Director's Corner

10 September 2009


Barry Barish

A new ILC baseline and global consensus

One of our proudest accomplishments in the Global Design Effort has been the global process by which we created the ILC reference design. This was a fundamental success resulting from how we organised ourselves and the process we used in making decisions. As a result, our Reference Design Report (RDR) was universally accepted as a detailed concept for technical and cost evaluation. Now, we are undergoing a process we refer to as Accelerator Design and Integration (AD&I), from which we expect to make a number of important changes to the baseline for the ILC. I want to state unequivocally that we are as committed as ever to using a global process in evaluating and deciding about these proposed changes.

The GDE schedule for creating a new baseline for the technical design phase. As indicated, baseline changes will also be possible during that phase.

Let me begin by reviewing the process that got us to the present ILC reference design documented in the Reference Design Report (August 2007). Following the International Technology Recommendation Panel (ITRP) recommendation and the International Committee for Future Accelerators (ICFA) decision in August 2004 that the design of a 500-GeV ILC with an upgrade path to 1 TeV should be based on superconducting RF technology, a 'grounds-up' process began to develop such a design. A workshop of accelerator physicists from around the world was held at KEK and that resulted in the formation of several working groups that became the core initial design effort for the ILC.

The GDE itself was created in spring of 2005, with an official mandate from ICFA and its subcommittee, the International Linear Collider Steering Committee (ILCSC). The GDE held its first official meeting at the Snowmass workshop in August 2005, expanded the already functioning set of working groups and began a process of creating a global consensus on an initial baseline. That was accomplished through recommendations from the working groups at Snowmass, follow-up studies, posting of potential baseline choices on our newly formed web pages, etc.

This resulted in a near consensus on most configuration choices and parameters, but several difficult decisions finally had to be made by the GDE Executive Committee. These were made to create a single baseline, but with defined options that could potentially replace initial choices at a later time. We then held a major collaboration meeting at Frascati in December 2005 where we went through the baseline choices in detail and drew a consensus on the initial baseline. That was only possible, however, because we also created a very well-defined process for evolving the baseline through a Change Control Board.

The initial baseline was documented and became the starting point in a year-long process of creating the reference design. It is very important to point out that there are many very significant differences (even the placement of the damping rings at the centre, instead of at either end) between the configuration in the reference design and the initial baseline. The process of making those changes was a global process and therefore we were able to maintain the global consensus on the design we presented in the RDR.

The process we are now using for developing a new baseline for the technical design effort over the next three years is only different in that the bottom-up process used at the beginning of the RDR phase has been replaced by a more top-down process. Our project managers lead this process with the explicit goal of evolving the RDR baseline configuration to one more optimised for cost to risk to performance. Due to our limited resources, we are being very selective and have only chosen seven significant changes to consider.

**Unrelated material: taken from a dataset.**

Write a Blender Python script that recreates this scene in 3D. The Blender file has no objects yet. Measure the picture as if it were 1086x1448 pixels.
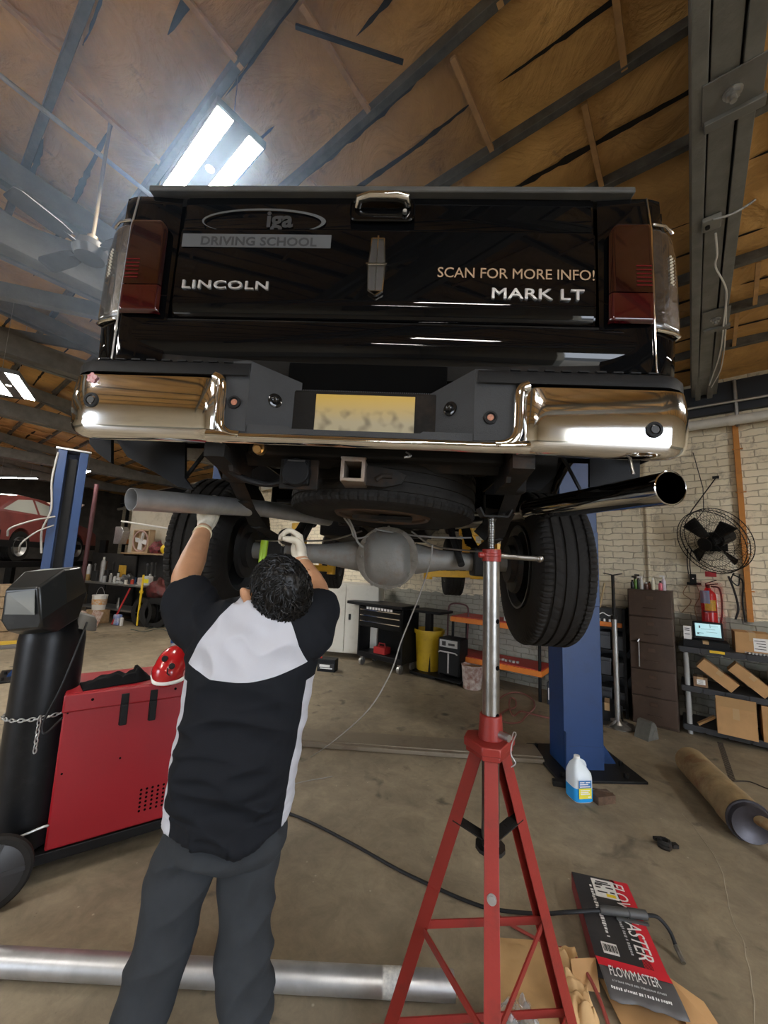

Open discussions of these proposed changes were held at a special meeting at DESY this past May, and a great deal of homework and studies have followed. The proposed new baseline will be fully discussed at ALCPG in Albuquerque in September, followed by another dedicated meeting at DESY in early December. After that, the proposed new baseline will be documented for review, both internally and externally. It will have been externally reviewed by both the ILCSC PAC committee and our internal AAP committee before it finally comes to the collaboration for approval in Beijing in March 2010. During the period leading up to the Beijing meeting different points of view will be considered and it is our full intent that we will form a consensus on the new baseline next spring.

Some of the items being proposed are complicated and will require difficult decisions, therefore doing our homework carefully is crucial. For example, we are considering going from a two-tunnel to a one-tunnel configuration, but only if we develop enough confidence that both safety concerns and machine availability can be handled. We are also considering a low-power solution, but this will have impacts on the final focus and possibly the detectors, which we must consider. The other proposed changes also have issues that must be worked through in detail.

I am confident that we will end up with an improved baseline next spring, one where we will be able to contain cost growth and hopefully reduce costs and develop a coherent technical design for 2012 and after. As we did during the RDR phase, we will again institute a change control system by which we can evolve the baseline. I fully hope that some of the attractive improvements being pursued in our R&D programme will mature to the level that we can incorporate them into the technical design. I believe the process I have described will enable us to come forward with a technically forward-looking yet realistic design when we are ready to propose the ILC to our governments.